Instalação de Craig GreenFoto: Dan Tobin Smith.
Ou seja, não se trata de uma alternativa pontual. Em Berlim, por exemplo, 20 designers independentes de moda já decidiram se alinhar com organizações de artes visuais. Em parte isso se deu porque as feiras semestrais de comércio de moda que aconteciam na capital alemã, e que funcionavam como a coluna vertebral de sua semana de moda, migraram para Frankfurt, o que tirou bastante força do evento. O episódio, contudo, serviu para a realização de um desejo que estilistas sondavam há temporadas: a aproximação com as artes plásticas.
Em entrevista ao site Women’s Wear Daily alguns desses designers explicaram que, basicamente, todos os criativos só querem uma plataforma de divulgação de seu trabalho e uma exposição que gere vendas, algo que uma semana de arte como a de Berlim pode, sim, fornecer. A ideia não é matar a semana de moda tradicional, mas encontrar outras possibilidades por meio da interdisciplinaridade. Vale dizer que esse passo é dado com mais segurança por lá, porque a Alemanha tradicionalmente tem incentivos do Estado no setor cultural, reconhecendo essa indústria como uma parte pulsante de sua cadeia.
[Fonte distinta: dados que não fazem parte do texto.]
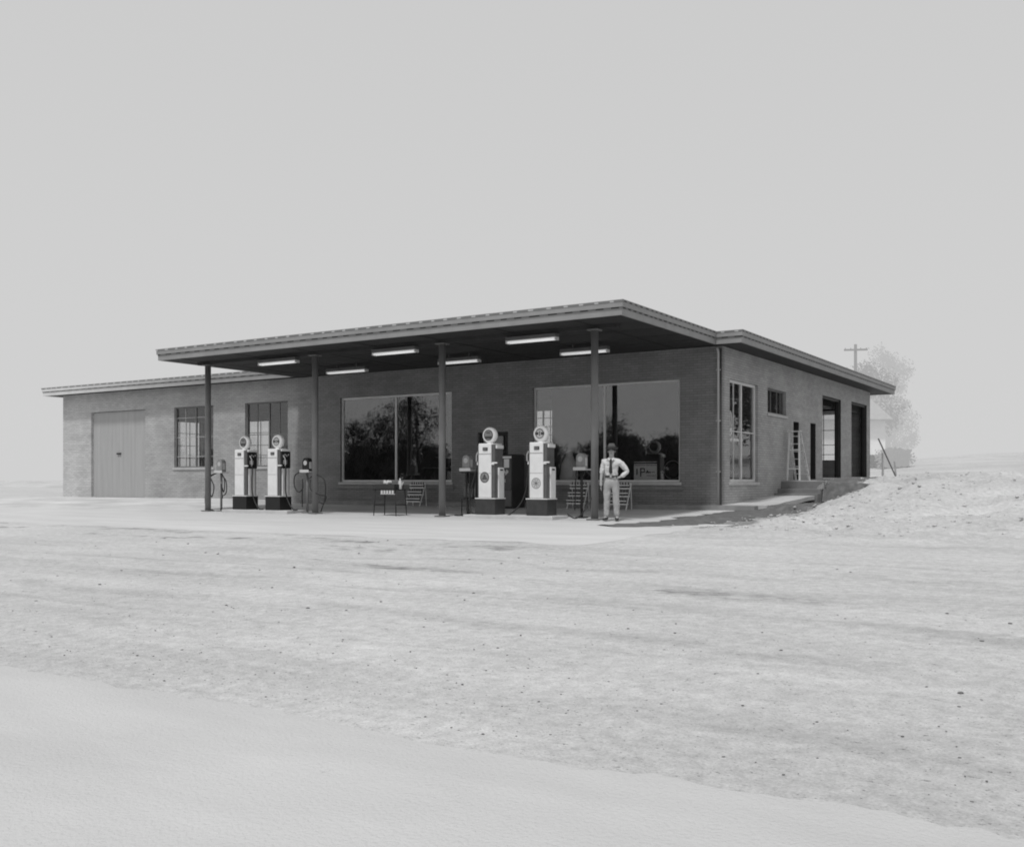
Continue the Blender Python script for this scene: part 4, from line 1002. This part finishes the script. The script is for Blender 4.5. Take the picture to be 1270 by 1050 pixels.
# pieces that are separate in reality become parts of their own
SPLIT = {'digit','panel_seam','hook','trim','coin_slot','kick_panel','bay_frame','jamb_shade','end_cap','glazing_bar','brick_ledge','soffit_batten','leg','base_plate','partition_or_added_wall','label_strip','threshold'}
for o in [o for o in C.objects if o.type == 'MESH' and o.name.split('.')[0] in SPLIT]:
    bm = B(); bm.from_mesh(o.data); todo = set(bm.faces); comps = []
    while todo:
        f = todo.pop(); comp = [f]; q = [f]
        while q:
            for e in q.pop().edges:
                for g in e.link_faces:
                    if g in todo: todo.discard(g); comp.append(g); q.append(g)
        comps.append(comp)
    if len(comps) > 1:
        for k, comp in enumerate(comps):
            b2 = B(); mp_ = {}
            for f in comp:
                b2.faces.new([mp_.setdefault(v, None) or mp_.__setitem__(v, b2.verts.new(v.co)) or mp_[v] for v in f.verts])
            me = bpy.data.meshes.new(o.name.split('.')[0]); b2.to_mesh(me); b2.free(); me.materials.append(o.data.materials[0])
            if k == 0: keep = me
            else:
                c = bpy.data.objects.new(o.name.split('.')[0], me); C.objects.link(c); c.parent = o.parent
        o.data = keep
    bm.free()
# ------------------------------------------------------------------ light, sky, camera
SUN_EL, SUN_AZ = 65., 170.      # azimuth measured clockwise from +Y: the sun stands high in front of the building
HAZE = 6.45
w = bpy.data.worlds.new('World'); sc.world = w; w.use_nodes = True; nt = w.node_tree; n = nt.nodes; l = nt.links
bg = n['Background']; sky = n.new('ShaderNodeTexSky'); sky.sky_type = 'NISHITA'; sky.sun_disc = False
sky.sun_elevation = R(SUN_EL); sky.sun_rotation = R(SUN_AZ); sky.air_density = 1.; sky.dust_density = 6.; sky.ozone_density = 1.
bw = n.new('ShaderNodeRGBToBW'); l.new(sky.outputs[0], bw.inputs[0])
# milky hazy sky: the Nishita luminance, veiled by a white haze that thickens towards the horizon
tc = n.new('ShaderNodeTexCoord'); sp = n.new('ShaderNodeSeparateXYZ'); l.new(tc.outputs['Generated'], sp.inputs[0])
mr = n.new('ShaderNodeMapRange'); mr.interpolation_type = 'SMOOTHSTEP'; l.new(sp.outputs['Z'], mr.inputs['Value'])
mr.inputs['From Min'].default_value = -.02; mr.inputs['From Max'].default_value = .55; mr.inputs['To Min'].default_value = .98; mr.inputs['To Max'].default_value = .90
hz = n.new('ShaderNodeMix'); hz.data_type = 'FLOAT'; l.new(mr.outputs[0], hz.inputs[0]); l.new(bw.outputs[0], hz.inputs[2]); hz.inputs[3].default_value = HAZE
l.new(hz.outputs[0], bg.inputs['Color']); bg.inputs['Strength'].default_value = .10
sd = bpy.data.lights.new('sun', 'SUN'); sd.energy = 2.1; sd.angle = R(5.); sd.color = (1,1,1)
so = bpy.data.objects.new('sun', sd); C.objects.link(so)
el, az = R(SUN_EL), R(SUN_AZ); to = Vector((math.sin(az)*math.cos(el), math.cos(az)*math.cos(el), math.sin(el)))
so.rotation_euler = (-to).to_track_quat('-Z', 'Y').to_euler(); so.location = to*60

cam = bpy.data.cameras.new('camera'); co = bpy.data.objects.new('camera', cam); C.objects.link(co)
co.location = (10.0, -26.47, .93); co.rotation_euler = (R(90), 0, R(32.48)); cam.sensor_width = 36; cam.lens = 36*1249/1270
cam.shift_y = 72.6/1270; cam.clip_end = 4000; cam.clip_start = .05
sc.camera = co
sc.render.engine = 'CYCLES'; sc.cycles.filter_width = 1.9
sc.view_settings.view_transform = 'Standard'; sc.view_settings.look = 'None'; sc.view_settings.exposure = 0
sc.cycles.max_bounces = 8; sc.cycles.transparent_max_bounces = 16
A primeira aquisição na história do grupo Kering de um negócio que não necessariamente envolve a produção de roupas é também um grande exemplo. Em parceria com o estilista norte-americano Kerby Jean-Raymond, o conglomerado francês lançou o Your Friends In New York, projeto com objetivo de capacitar novos criadores de moda e arte. Kerby é dono da Pyer Moss, marca com a qual desenvolve braços culturais, não necessariamente só novas roupas e coleções. O Tabernacle Drip Choir é um exemplo disso, grupo de canto composto apenas por artistas negros, mantido pela Pyer Moss desde 2015. Kerby parece ter uma mensagem ainda mais forte do que a que moda — pelo menos a que conhecemos até agora — pode abranger. E a moda pode encontrar novas formas de compreender isso tudo. A arte parece ser uma resposta.